Comparative presentation of the development of remuneration

 

 

2021/22 vs. 2020/21

 

2022/23 vs. 2021/22

 

2023/24 vs. 2022/23

 

2024/25 vs. 2023/24

Officiating members of the Management Board in 2024/25

 

 

 

 

 

 

 

 

Dr. Markus Weber1 (1 Jan 2022 until 31 May 2025)

 

0%

 

151%

 

-19%

 

456%

Maximilian Foerst (from 1 Jun 2025)

 

0%

 

0%

 

0%

 

0%

Justus Felix Wehmer (from 1 Oct 2018)

 

6%

 

20%

 

-7%

 

19%

Officiating members of the Supervisory Board in 2024/252

 

 

 

 

 

 

 

 

Dr. Karl Lamprecht3 (25 Jun 2020 to 26 Mar 2025)

 

0%

 

0%

 

0%

 

0%

Renè Denner (from 1 Oct 2019)

 

-3%

 

13%

 

37%

 

19%

Peter Kameritsch (from 27 May 2021)

 

0%

 

166%

 

0%

 

0%

Stefan Müller3 (from 22 Mar 2024)

 

0%

 

0%

 

0%

 

0%

Isabel De Paoli (from 25 Jun 2020)

 

-7%

 

-5%

 

0%

 

0%

Torsten Reitze3 (from 27 May 2021)

 

0%

 

0%

 

0%

 

0%

Tania von der Goltz (10 Apr 2018 to 26 Mar 2025)

 

-4%

 

0%

 

-17%

 

-19%

Jeffrey Marx (from 6 Mar 2020)

 

-7%

 

0%

 

7%

 

4%

Brigitte Koblizek (from 30 Mar 2022)

 

0%

 

0%

 

87%

 

-3%

Heike Madan (from 23 Mar 2023)

 

0%

 

0%

 

0%

 

84%

Dr. Christian Münster (from 23 Mar 2023)

 

0%

 

0%

 

0%

 

82%

Falk Bindheim (from 23 Mar 2023)

 

0%

 

0%

 

0%

 

76%

Development of earnings/key performance indicators

 

 

 

 

 

 

 

 

EVA®

 

-4%

 

-35%

 

-94%

 

-760%

FCF

 

-34%

 

-26%

 

-35%

 

68%

Net income of Carl Zeiss Meditec AG (HBG)

 

-16%

 

33%

 

-29%

 

-22%

Average employee remuneration on full-time-equivalent basis

 

 

 

 

 

 

 

 

Workforce Meditec Group (German locations)

 

0%

 

5%

 

2%

 

6%

1

The remuneration trend for Dr. Markus Weber reported in the 2024/25 fiscal year is influenced by the severance payment granted in connection with his departure (special effect). Without this one-time effect, the change in remuneration compared to the previous year would have been correspondingly lower.

2

Andreas Pecher was appointed Chairman of the Supervisory Board with effect from 26 Mar 2025. Prof. Dr. habil. Angelika C. Bullinger-Hoffmann joined the Supervisory Board at the same time. As no remuneration was paid in the 2024/25 fiscal year, the remuneration of both members will be reported in the following fiscal year in accordance with the accrual principle.

3

The members of the Management Board of Carl Zeiss AG, Dr. Karl Lamprecht, Stefan Müller and the Managing Director of Carl Zeiss SMT GmbH, Torsten Reitze, have waived remuneration for their work on the Supervisory Board of Carl Zeiss Meditec AG.
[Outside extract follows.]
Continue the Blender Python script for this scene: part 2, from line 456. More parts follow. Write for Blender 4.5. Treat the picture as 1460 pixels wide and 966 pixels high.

VII. Remuneration of former members of the Management Board

In accordance with IAS 19, there are projected unit credits for pensions for six former members of the Management Board in the amount of €911.1k for the 2024/25 fiscal year.
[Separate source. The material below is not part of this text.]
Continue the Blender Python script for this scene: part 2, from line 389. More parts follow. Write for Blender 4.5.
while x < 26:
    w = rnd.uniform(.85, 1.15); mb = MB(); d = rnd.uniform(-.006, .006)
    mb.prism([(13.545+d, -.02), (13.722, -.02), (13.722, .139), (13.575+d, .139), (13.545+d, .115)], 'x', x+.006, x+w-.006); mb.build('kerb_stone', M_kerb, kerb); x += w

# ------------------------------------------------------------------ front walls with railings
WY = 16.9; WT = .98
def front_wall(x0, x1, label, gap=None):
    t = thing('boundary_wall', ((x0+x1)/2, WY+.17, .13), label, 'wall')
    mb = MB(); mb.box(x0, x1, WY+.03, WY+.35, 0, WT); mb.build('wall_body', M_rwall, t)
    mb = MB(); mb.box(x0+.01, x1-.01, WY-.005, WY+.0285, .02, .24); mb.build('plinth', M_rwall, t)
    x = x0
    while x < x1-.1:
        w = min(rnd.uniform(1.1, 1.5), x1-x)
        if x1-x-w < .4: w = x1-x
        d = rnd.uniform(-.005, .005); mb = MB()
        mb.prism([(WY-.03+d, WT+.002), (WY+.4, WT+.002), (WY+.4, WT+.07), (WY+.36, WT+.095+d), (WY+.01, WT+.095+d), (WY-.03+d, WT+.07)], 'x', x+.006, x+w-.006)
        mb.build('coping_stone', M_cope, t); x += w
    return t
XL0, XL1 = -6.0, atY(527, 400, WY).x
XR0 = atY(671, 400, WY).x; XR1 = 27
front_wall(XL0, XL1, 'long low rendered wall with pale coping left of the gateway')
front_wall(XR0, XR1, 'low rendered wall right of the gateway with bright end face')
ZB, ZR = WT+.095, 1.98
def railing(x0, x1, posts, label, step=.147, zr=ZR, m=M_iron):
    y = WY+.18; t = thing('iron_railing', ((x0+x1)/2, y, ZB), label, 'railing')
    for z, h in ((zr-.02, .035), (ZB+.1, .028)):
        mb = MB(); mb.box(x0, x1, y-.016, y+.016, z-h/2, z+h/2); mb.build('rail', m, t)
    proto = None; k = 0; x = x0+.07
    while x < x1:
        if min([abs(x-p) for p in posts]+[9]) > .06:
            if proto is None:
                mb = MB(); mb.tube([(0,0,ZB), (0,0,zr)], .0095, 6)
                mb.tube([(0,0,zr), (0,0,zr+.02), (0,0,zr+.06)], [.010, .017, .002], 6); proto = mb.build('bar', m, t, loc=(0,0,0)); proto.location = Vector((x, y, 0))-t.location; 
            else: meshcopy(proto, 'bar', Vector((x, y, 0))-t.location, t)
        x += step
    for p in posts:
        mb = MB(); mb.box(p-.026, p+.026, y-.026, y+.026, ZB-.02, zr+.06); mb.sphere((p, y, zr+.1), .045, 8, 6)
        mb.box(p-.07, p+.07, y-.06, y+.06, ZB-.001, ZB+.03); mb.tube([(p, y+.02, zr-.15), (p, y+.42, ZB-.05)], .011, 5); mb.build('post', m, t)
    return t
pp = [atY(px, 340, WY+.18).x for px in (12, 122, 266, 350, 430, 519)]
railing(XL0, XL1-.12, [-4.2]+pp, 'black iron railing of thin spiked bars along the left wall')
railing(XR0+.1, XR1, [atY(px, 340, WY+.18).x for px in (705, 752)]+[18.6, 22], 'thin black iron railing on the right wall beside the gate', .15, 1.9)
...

In the 2024/25 fiscal year, pension payments in the amount of €28.8k were paid to former members of the Management Board.

VIII. Clawback & malus

Under the current remuneration system, the Company has the option, in the case of major infringements of internal guidelines or statutory and contractual obligations and in the case of erroneous consolidated financial statements, to withhold (malus) or reclaim (clawback) variable remuneration components.

No variable remuneration components were withheld or reclaimed in fiscal year 2024/25.